IE 11 is not supported. For an optimal experience visit our site on another browser.

Rice: No ‘new Cold War’ between U.S., Russia

Secretary of State Condoleezza Rice said Monday that it is “not any easy” time in Russia-U.S. relations, but that the tensions do not amount to a new Cold War.
/ Source: The Associated Press

Secretary of State Condoleezza Rice said Monday there’s no “new Cold War” between Washington and Moscow, though she acknowledged growing strains ahead of contentious talks with Russian President Vladimir Putin.

“It’s time for intensive diplomacy,” said Rice, who meets face-to-face with the Russian president on Tuesday amid major differences over U.S. missile defense plans and Putin’s increasing criticism of American policy.

Rice said Washington is committed to working through the differences, notably over U.S. plans for a missile defense system in Europe, Russia’s threat to suspend a major military treaty and Moscow’s opposition to a U.N. plan for Kosovo independence.

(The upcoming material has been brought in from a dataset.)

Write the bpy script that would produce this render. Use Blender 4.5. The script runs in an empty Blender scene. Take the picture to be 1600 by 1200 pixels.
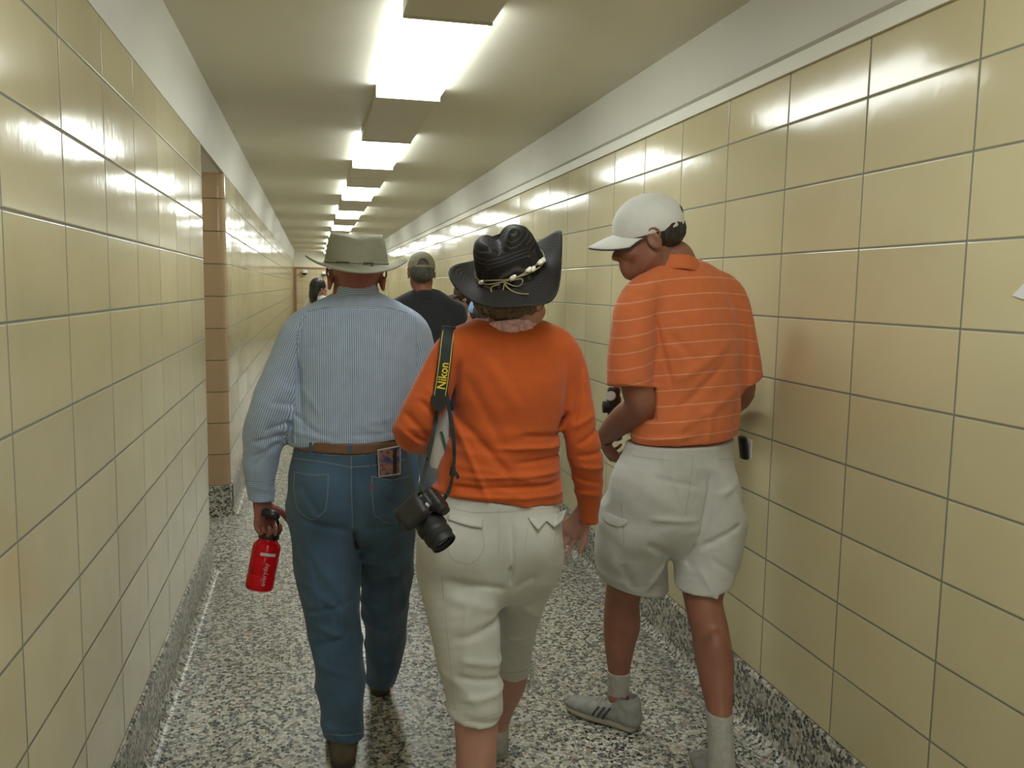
import bpy, bmesh, math, random
import numpy as np
from mathutils import Matrix, Vector
random.seed(4)
S = bpy.context.scene
COL = S.collection

# ------------------------------------------------------------------ camera
FPX = 1330.0                                   # focal length in pixels of the 1600 px wide frame
EYE = np.array([0.0, 0.0, 1.51])
def _basis():
    d = np.array([489 - 800, 447 - 600, FPX]); d /= np.linalg.norm(d)
    t = -0.0168
    dn = np.array([t, 1, -(t * d[0] + d[1]) / d[2]]); dn /= np.linalg.norm(dn)
    return np.array([np.cross(dn, d), d, -dn])
RB = _basis()
cam = bpy.data.cameras.new('camera'); cam_o = bpy.data.objects.new('camera', cam); COL.objects.link(cam_o)
cam.sensor_width = 36; cam.lens = FPX / 1600 * 36; cam.clip_start = 0.05; cam.clip_end = 100
m = Matrix.Identity(4)
for i in range(3):
    m[i][0] = RB[i, 0]; m[i][1] = -RB[i, 1]; m[i][2] = -RB[i, 2]; m[i][3] = EYE[i]
cam_o.matrix_world = m
S.camera = cam_o

# ------------------------------------------------------------------ light and exposure
w = bpy.data.worlds.new('world'); S.world = w; w.use_nodes = True
w.node_tree.nodes['Background'].inputs[0].default_value = (0.5, 0.52, 0.45, 1)
w.node_tree.nodes['Background'].inputs[1].default_value = 0.02
LAMP = 12.2
S.view_settings.view_transform = 'Standard'; S.view_settings.look = 'None'
S.view_settings.exposure = 0.0; S.view_settings.gamma = 1; S.view_settings.use_curve_mapping = False

def P(px, py, Y):
    """world point seen at photo pixel (px, py), Y metres down the corridor"""
    v = RB @ np.array([px - 800, py - 600, FPX]); v = v * (Y / v[1])
    return EYE + v

# ------------------------------------------------------------------ materials
def mat(name, col, rough=0.6, **kw):
    M = bpy.data.materials.new(name); M.use_nodes = True
    b = M.node_tree.nodes['Principled BSDF']
    b.inputs['Base Color'].default_value = (*col, 1); b.inputs['Roughness'].default_value = rough
    for k, v in kw.items(): b.inputs[k.replace('_', ' ')].default_value = v
    return M
def nd(M, t, **kw):
    n = M.node_tree.nodes.new(t)
    for k, v in kw.items():
        if k in n.inputs: n.inputs[k].default_value = v
        else: setattr(n, k, v)
    return n
def lk(M, a, b): M.node_tree.links.new(a, b)
def bsdf(M): return M.node_tree.nodes['Principled BSDF']
def ramp(M, fac, stops, const=False):
    r = nd(M, 'ShaderNodeValToRGB'); e = r.color_ramp
    if const: e.interpolation = 'CONSTANT'
    while len(e.elements) < len(stops): e.elements.new(0.5)
    for el, (p, c) in zip(e.elements, stops): el.position = p; el.color = (*c, 1)
    lk(M, fac, r.inputs[0]); return r
def noisy(M, col, amt=0.15, scale=8, bump=0.0, bscale=60, detail=4):
    """slight tone variation plus a fine bump"""
    tc = nd(M, 'ShaderNodeTexCoord')
    n = nd(M, 'ShaderNodeTexNoise'); n.inputs['Scale'].default_value = scale; n.inputs['Detail'].default_value = detail
    lk(M, tc.outputs['Object'], n.inputs['Vector'])
    a = tuple(max(0, c * (1 - amt)) for c in col); b = tuple(min(1, c * (1 + amt)) for c in col)
    r = ramp(M, n.outputs['Fac'], [(0.3, a), (0.7, b)])
    lk(M, r.outputs[0], bsdf(M).inputs['Base Color'])
    if bump:
        n2 = nd(M, 'ShaderNodeTexNoise'); n2.inputs['Scale'].default_value = bscale; n2.inputs['Detail'].default_value = 3
        lk(M, tc.outputs['Object'], n2.inputs['Vector'])
        bp = nd(M, 'ShaderNodeBump'); bp.inputs['Strength'].default_value = bump; bp.inputs['Distance'].default_value = 0.01
        lk(M, n2.outputs['Fac'], bp.inputs['Height']); lk(M, bp.outputs[0], bsdf(M).inputs['Normal'])
    return M

ROW = 0.2041; BASE = 0.21; TW = 0.404; T0 = 1.711
XL = -0.54; XR = 1.48; TT = 2.205; ZC = 2.48
def tile_mat(name, col, axis='Y', grout=(0.22, 0.225, 0.19), tw=TW, off=T0, z0=BASE):
    M = mat(name, col, 0.13); b = bsdf(M)
    tc = nd(M, 'ShaderNodeTexCoord'); sep = nd(M, 'ShaderNodeSeparateXYZ'); lk(M, tc.outputs['Object'], sep.inputs[0])
    ad = nd(M, 'ShaderNodeMath', operation='ADD'); ad.inputs[1].default_value = -off + tw * 40 ; lk(M, sep.outputs[axis], ad.inputs[0])
    az = nd(M, 'ShaderNodeMath', operation='ADD'); az.inputs[1].default_value = -z0; lk(M, sep.outputs['Z'], az.inputs[0])
    cb = nd(M, 'ShaderNodeCombineXYZ'); lk(M, ad.outputs[0], cb.inputs[0]); lk(M, az.outputs[0], cb.inputs[1])
    def brick(mort, smooth):
        br = nd(M, 'ShaderNodeTexBrick', offset=0.0, squash=1.0)
        for k, v in dict(Scale=1.0, Bias=0.0).items(): br.inputs[k].default_value = v
        br.inputs['Mortar Size'].default_value = mort; br.inputs['Mortar Smooth'].default_value = smooth
        br.inputs['Brick Width'].default_value = tw; br.inputs['Row Height'].default_value = ROW
        c1 = tuple(c * 0.95 for c in col); c2 = tuple(min(1, c * 1.05) for c in col)
        br.inputs['Color1'].default_value = (*c1, 1); br.inputs['Color2'].default_value = (*c2, 1)
        br.inputs['Mortar'].default_value = (*grout, 1)
        lk(M, cb.outputs[0], br.inputs['Vector']); return br
    b1 = brick(0.0028, 0.1); b2 = brick(0.0055, 1.0)
    # cloudy glaze
    n = nd(M, 'ShaderNodeTexNoise'); n.inputs['Scale'].default_value = 3.5; n.inputs['Detail'].default_value = 5
    lk(M, tc.outputs['Object'], n.inputs['Vector'])
    r = ramp(M, n.outputs['Fac'], [(0.3, (0.93, 0.92, 0.90)), (0.7, (1, 1, 1))])
    mx = nd(M, 'ShaderNodeMix', data_type='RGBA', blend_type='MULTIPLY'); mx.inputs[0].default_value = 1
    lk(M, b1.outputs['Color'], mx.inputs[6]); lk(M, r.outputs[0], mx.inputs[7]); lk(M, mx.outputs[2], b.inputs['Base Color'])
    rr = nd(M, 'ShaderNodeMapRange'); rr.inputs['To Min'].default_value = 0.125; rr.inputs['To Max'].default_value = 0.8
    lk(M, b1.outputs['Fac'], rr.inputs['Value']); lk(M, rr.outputs[0], b.inputs['Roughness'])
    # bumps: grout groove, every tile slightly bowed, orange-peel glaze
    inv = nd(M, 'ShaderNodeMath', operation='MULTIPLY'); inv.inputs[1].default_value = -1.0; lk(M, b2.outputs['Fac'], inv.inputs[0])
    bp = nd(M, 'ShaderNodeBump'); bp.inputs['Strength'].default_value = 0.6; bp.inputs['Distance'].default_value = 0.0025
    # every tile is set at a slightly different angle
    fl = nd(M, 'ShaderNodeVectorMath', operation='DIVIDE'); fl.inputs[1].default_value = (tw, ROW, 1); lk(M, cb.outputs[0], fl.inputs[0])
    ff = nd(M, 'ShaderNodeVectorMath', operation='FLOOR'); lk(M, fl.outputs[0], ff.inputs[0])
    wn = nd(M, 'ShaderNodeTexWhiteNoise'); lk(M, ff.outputs[0], wn.inputs['Vector'])
    ws = nd(M, 'ShaderNodeVectorMath', operation='MULTIPLY_ADD'); ws.inputs[1].default_value = (.018,) * 3; ws.inputs[2].default_value = (-.009,) * 3; lk(M, wn.outputs['Color'], ws.inputs[0])
    ge = nd(M, 'ShaderNodeNewGeometry'); wa = nd(M, 'ShaderNodeVectorMath', operation='ADD'); lk(M, ge.outputs['Normal'], wa.inputs[0]); lk(M, ws.outputs[0], wa.inputs[1])
    wz = nd(M, 'ShaderNodeVectorMath', operation='NORMALIZE'); lk(M, wa.outputs[0], wz.inputs[0]); lk(M, wz.outputs[0], bp.inputs['Normal'])
    lk(M, inv.outputs[0], bp.inputs['Height'])
    n2 = nd(M, 'ShaderNodeTexNoise'); n2.inputs['Scale'].default_value = 38; n2.inputs['Detail'].default_value = 1
    mp = nd(M, 'ShaderNodeMapping'); mp.inputs['Scale'].default_value = (1, 1, 0.6)
    lk(M, tc.outputs['Object'], mp.inputs[0]); lk(M, mp.outputs[0], n2.inputs['Vector'])
    bp2 = nd(M, 'ShaderNodeBump'); bp2.inputs['Strength'].default_value = 0.022; bp2.inputs['Distance'].default_value = 0.01
    lk(M, n2.outputs['Fac'], bp2.inputs['Height']); lk(M, bp.outputs[0], bp2.inputs['Normal'])
    n3 = nd(M, 'ShaderNodeTexNoise'); n3.inputs['Scale'].default_value = 7; n3.inputs['Detail'].default_value = 1
    lk(M, tc.outputs['Object'], n3.inputs['Vector'])
    bp3 = nd(M, 'ShaderNodeBump'); bp3.inputs['Strength'].default_value = 0.03; bp3.inputs['Distance'].default_value = 0.02
    lk(M, n3.outputs['Fac'], bp3.inputs['Height']); lk(M, bp2.outputs[0], bp3.inputs['Normal'])
    lk(M, bp3.outputs[0], b.inputs['Normal'])
    return M
M_TILE = tile_mat('cream_tile', (0.62, 0.55, 0.345))
M_TILEX = tile_mat('cream_tile_end', (0.60, 0.51, 0.31), 'X', off=0.1)
M_TAN = tile_mat('tan_tile', (0.50, 0.355, 0.215), 'X', tw=4.0, off=-2.0, grout=(.10, .09, .075))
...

There is also growing U.S. concern about Moscow’s treatment of its former Soviet neighbors and steps Putin has taken to consolidate power in the Kremlin — seen as democratic backsliding as Russia prepares for presidential and parliamentary elections next year.

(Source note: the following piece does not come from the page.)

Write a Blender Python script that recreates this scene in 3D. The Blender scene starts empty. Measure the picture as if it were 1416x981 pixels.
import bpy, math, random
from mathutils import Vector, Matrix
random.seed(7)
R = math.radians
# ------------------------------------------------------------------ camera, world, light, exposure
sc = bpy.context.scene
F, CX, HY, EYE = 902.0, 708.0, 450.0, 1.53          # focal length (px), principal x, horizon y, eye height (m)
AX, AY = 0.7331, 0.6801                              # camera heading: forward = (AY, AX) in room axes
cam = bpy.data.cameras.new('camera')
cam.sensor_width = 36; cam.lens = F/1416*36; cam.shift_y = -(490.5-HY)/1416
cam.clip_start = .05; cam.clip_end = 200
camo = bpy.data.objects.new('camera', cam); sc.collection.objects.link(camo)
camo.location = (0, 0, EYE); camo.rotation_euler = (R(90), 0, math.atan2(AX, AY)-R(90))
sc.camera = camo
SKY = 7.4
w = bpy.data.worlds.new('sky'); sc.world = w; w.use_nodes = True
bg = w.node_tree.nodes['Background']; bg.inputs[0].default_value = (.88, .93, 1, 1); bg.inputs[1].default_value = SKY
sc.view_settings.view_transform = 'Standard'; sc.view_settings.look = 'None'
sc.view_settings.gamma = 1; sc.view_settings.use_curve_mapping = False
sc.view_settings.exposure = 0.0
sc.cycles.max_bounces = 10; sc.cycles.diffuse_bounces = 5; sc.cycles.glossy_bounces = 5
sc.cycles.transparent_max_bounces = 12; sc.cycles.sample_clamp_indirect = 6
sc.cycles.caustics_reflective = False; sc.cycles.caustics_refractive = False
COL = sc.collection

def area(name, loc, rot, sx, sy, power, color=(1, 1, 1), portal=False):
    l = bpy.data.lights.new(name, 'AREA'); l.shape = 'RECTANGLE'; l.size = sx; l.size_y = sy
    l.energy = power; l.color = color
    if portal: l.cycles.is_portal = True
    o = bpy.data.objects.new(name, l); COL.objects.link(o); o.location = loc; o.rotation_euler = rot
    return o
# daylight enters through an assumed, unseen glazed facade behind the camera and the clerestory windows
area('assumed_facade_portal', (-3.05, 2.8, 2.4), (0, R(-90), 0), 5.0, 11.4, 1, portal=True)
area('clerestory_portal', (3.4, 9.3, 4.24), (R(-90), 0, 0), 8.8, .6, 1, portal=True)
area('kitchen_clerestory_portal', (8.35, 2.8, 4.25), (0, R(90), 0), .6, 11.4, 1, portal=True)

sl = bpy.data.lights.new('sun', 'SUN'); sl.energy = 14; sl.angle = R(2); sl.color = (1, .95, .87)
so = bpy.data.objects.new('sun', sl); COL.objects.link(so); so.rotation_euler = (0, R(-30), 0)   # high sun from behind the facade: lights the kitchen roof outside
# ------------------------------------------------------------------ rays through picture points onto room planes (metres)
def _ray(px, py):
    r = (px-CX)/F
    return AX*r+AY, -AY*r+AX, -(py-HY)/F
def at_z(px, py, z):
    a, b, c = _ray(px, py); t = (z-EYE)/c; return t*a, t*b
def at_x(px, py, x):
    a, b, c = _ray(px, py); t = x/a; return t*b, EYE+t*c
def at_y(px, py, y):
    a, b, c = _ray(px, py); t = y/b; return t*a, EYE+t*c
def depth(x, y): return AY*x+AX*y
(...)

Downplays links to World War II era
“I don’t throw around terms like ’new Cold War,”’ Rice said. “It is a big, complicated relationship, but it is not one that is anything like the implacable hostility” between the United States and the Soviet Union for a half-century after World War II.

“It is not an easy time in the relationship, but it is also not, I think, a time in which cataclysmic things are affecting the relationship or catastrophic things are happening in the relationship,” Rice told reporters aboard her plane on the way to Moscow.

“It is critically important to use this time to enhance those things that are going well and to work on those things that are not going well.”

She noted that the United States and Russia are working together in numerous areas: on Iran and North Korea’s nuclear programs, the global spread of weapons of mass destruction and efforts to achieve Middle East peace.

“Russia is not the Soviet Union, so this is not a U.S.-Soviet relationship, this is a U.S.-Russian relationship,” said Rice, an expert on the Cold War who first visited Moscow in 1979. “A great deal has a changed.”

Jabs amid handshakes
Her visit comes as the two nations have traded increasingly sharp barbs, despite ostensibly warm personal feelings between Putin and President Bush, who spoke to each other just last week and are expected to meet at a summit of leaders in Germany next month.

A planned event at which Rice and Putin were to be photographed together and make brief remarks was canceled by the Kremlin, according to U.S. officials.

And a senior Russian diplomat warned the U.S. not to try to go it alone in world affairs.

“Unilateral steps, the more so unilateral force reaction, interference in affairs of other states under various pretexts ... lead to a deadlock,” the chief of the foreign ministry’s North America department, Igor Neverov, told the Russian ITAR-Tass news agency as Rice arrived.

In April, simmering Russian anger over U.S. plans to place missile defense components in Poland and the Czech Republic, both former Warsaw Pact members, boiled over despite Washington’s pledges to cooperate with Moscow on the system.

Russia views the plan as an attempt to alter the strategic balance. Rice has dismissed such concerns as “ludicrous,” but top Russian military officials have hinted the system might be targeted.

“Moscow is not convinced by Washington’s assurances that (missile defense) in Europe will not be directed against Russia,” Neverov told ITAR-Tass.

Friction with NATO
Last month, hours before the United States and its NATO allies met in Norway to discuss the matter, Putin threatened to suspend Russia’s participation in a key treaty limiting military deployments in Europe.

Rice said Monday that NATO and the United States want to keep the Conventional Forces in Europe pact alive but cannot unless Russia abides with its treaty commitments.

Russia views U.S. activity in its former sphere of influence with growing suspicion. Just last week, Putin denounced “disrespect for human life, claims to global exclusiveness and dictate, just as it was in the time of the Third Reich.”

The Kremlin insisted that Putin had not meant to compare the Bush administration’s policies with those of Nazi Germany, but the reference appeared to highlight Russia’s annoyance at what it sees as U.S. domination of world affairs and meddling in Russian politics.

Rice did not address Putin’s comments but said she had urged counterparts to avoid “rhetoric that suggests the relationship is one of hostility.”

She said of Russia, “This is a big and complex place that is going through a major historic transformation. ... Things are not going to change overnight, but frankly we would like to see them change faster than they are changing, and for the better.”

In addition to discussion of missile defenses, she said she would push the Russians on accepting a U.N. proposal for supervised independence for Kosovo, now a U.N.-administered province in Russian-allied Serbia, that Moscow has threatened to block.